» DATA BLOCK:
━━━━

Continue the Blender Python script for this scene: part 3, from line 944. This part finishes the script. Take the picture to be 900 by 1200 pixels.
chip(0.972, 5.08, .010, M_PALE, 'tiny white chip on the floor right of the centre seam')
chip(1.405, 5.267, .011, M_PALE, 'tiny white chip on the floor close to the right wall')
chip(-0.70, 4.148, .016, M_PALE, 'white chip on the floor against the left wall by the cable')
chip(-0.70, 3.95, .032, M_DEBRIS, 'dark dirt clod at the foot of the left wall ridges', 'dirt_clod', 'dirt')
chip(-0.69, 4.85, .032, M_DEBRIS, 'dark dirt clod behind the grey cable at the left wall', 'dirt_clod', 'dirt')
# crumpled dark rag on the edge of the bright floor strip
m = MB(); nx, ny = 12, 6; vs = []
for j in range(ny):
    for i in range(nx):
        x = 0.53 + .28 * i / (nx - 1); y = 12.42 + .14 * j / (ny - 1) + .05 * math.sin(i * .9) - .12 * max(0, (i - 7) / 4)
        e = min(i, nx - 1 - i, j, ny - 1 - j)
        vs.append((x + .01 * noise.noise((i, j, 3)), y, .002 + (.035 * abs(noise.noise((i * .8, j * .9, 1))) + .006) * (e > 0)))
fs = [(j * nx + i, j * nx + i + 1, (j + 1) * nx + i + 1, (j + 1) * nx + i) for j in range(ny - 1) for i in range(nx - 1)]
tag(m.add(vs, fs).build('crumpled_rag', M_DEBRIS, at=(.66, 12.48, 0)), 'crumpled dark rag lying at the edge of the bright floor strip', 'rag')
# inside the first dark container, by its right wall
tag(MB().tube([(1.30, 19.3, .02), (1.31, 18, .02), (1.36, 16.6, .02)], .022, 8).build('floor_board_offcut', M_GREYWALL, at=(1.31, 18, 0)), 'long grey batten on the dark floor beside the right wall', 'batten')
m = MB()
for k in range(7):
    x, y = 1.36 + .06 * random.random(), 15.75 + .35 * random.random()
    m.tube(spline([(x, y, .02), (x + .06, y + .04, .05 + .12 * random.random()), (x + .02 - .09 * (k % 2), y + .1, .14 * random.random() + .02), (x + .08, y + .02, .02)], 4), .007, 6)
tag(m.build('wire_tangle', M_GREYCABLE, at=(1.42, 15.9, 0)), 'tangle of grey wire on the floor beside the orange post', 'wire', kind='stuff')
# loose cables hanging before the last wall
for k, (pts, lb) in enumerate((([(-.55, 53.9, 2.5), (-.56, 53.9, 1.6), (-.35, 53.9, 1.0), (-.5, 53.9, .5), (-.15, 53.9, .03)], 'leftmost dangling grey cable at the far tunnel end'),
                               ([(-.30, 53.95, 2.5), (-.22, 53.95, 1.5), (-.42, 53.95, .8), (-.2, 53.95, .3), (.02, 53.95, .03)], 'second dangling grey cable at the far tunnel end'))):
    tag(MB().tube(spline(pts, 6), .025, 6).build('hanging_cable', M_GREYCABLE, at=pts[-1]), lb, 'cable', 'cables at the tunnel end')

━━━━

» TASK GOAL: Please repeat the listing exactly, with nothing left out.

» RESPONSE TO THE TASK:
Continue the Blender Python script for this scene: part 3, from line 944. This part finishes the script. Take the picture to be 900 by 1200 pixels.
chip(0.972, 5.08, .010, M_PALE, 'tiny white chip on the floor right of the centre seam')
chip(1.405, 5.267, .011, M_PALE, 'tiny white chip on the floor close to the right wall')
chip(-0.70, 4.148, .016, M_PALE, 'white chip on the floor against the left wall by the cable')
chip(-0.70, 3.95, .032, M_DEBRIS, 'dark dirt clod at the foot of the left wall ridges', 'dirt_clod', 'dirt')
chip(-0.69, 4.85, .032, M_DEBRIS, 'dark dirt clod behind the grey cable at the left wall', 'dirt_clod', 'dirt')
# crumpled dark rag on the edge of the bright floor strip
m = MB(); nx, ny = 12, 6; vs = []
for j in range(ny):
    for i in range(nx):
        x = 0.53 + .28 * i / (nx - 1); y = 12.42 + .14 * j / (ny - 1) + .05 * math.sin(i * .9) - .12 * max(0, (i - 7) / 4)
        e = min(i, nx - 1 - i, j, ny - 1 - j)
        vs.append((x + .01 * noise.noise((i, j, 3)), y, .002 + (.035 * abs(noise.noise((i * .8, j * .9, 1))) + .006) * (e > 0)))
fs = [(j * nx + i, j * nx + i + 1, (j + 1) * nx + i + 1, (j + 1) * nx + i) for j in range(ny - 1) for i in range(nx - 1)]
tag(m.add(vs, fs).build('crumpled_rag', M_DEBRIS, at=(.66, 12.48, 0)), 'crumpled dark rag lying at the edge of the bright floor strip', 'rag')
# inside the first dark container, by its right wall
tag(MB().tube([(1.30, 19.3, .02), (1.31, 18, .02), (1.36, 16.6, .02)], .022, 8).build('floor_board_offcut', M_GREYWALL, at=(1.31, 18, 0)), 'long grey batten on the dark floor beside the right wall', 'batten')
m = MB()
for k in range(7):
    x, y = 1.36 + .06 * random.random(), 15.75 + .35 * random.random()
    m.tube(spline([(x, y, .02), (x + .06, y + .04, .05 + .12 * random.random()), (x + .02 - .09 * (k % 2), y + .1, .14 * random.random() + .02), (x + .08, y + .02, .02)], 4), .007, 6)
tag(m.build('wire_tangle', M_GREYCABLE, at=(1.42, 15.9, 0)), 'tangle of grey wire on the floor beside the orange post', 'wire', kind='stuff')
# loose cables hanging before the last wall
for k, (pts, lb) in enumerate((([(-.55, 53.9, 2.5), (-.56, 53.9, 1.6), (-.35, 53.9, 1.0), (-.5, 53.9, .5), (-.15, 53.9, .03)], 'leftmost dangling grey cable at the far tunnel end'),
                               ([(-.30, 53.95, 2.5), (-.22, 53.95, 1.5), (-.42, 53.95, .8), (-.2, 53.95, .3), (.02, 53.95, .03)], 'second dangling grey cable at the far tunnel end'))):
    tag(MB().tube(spline(pts, 6), .025, 6).build('hanging_cable', M_GREYCABLE, at=pts[-1]), lb, 'cable', 'cables at the tunnel end')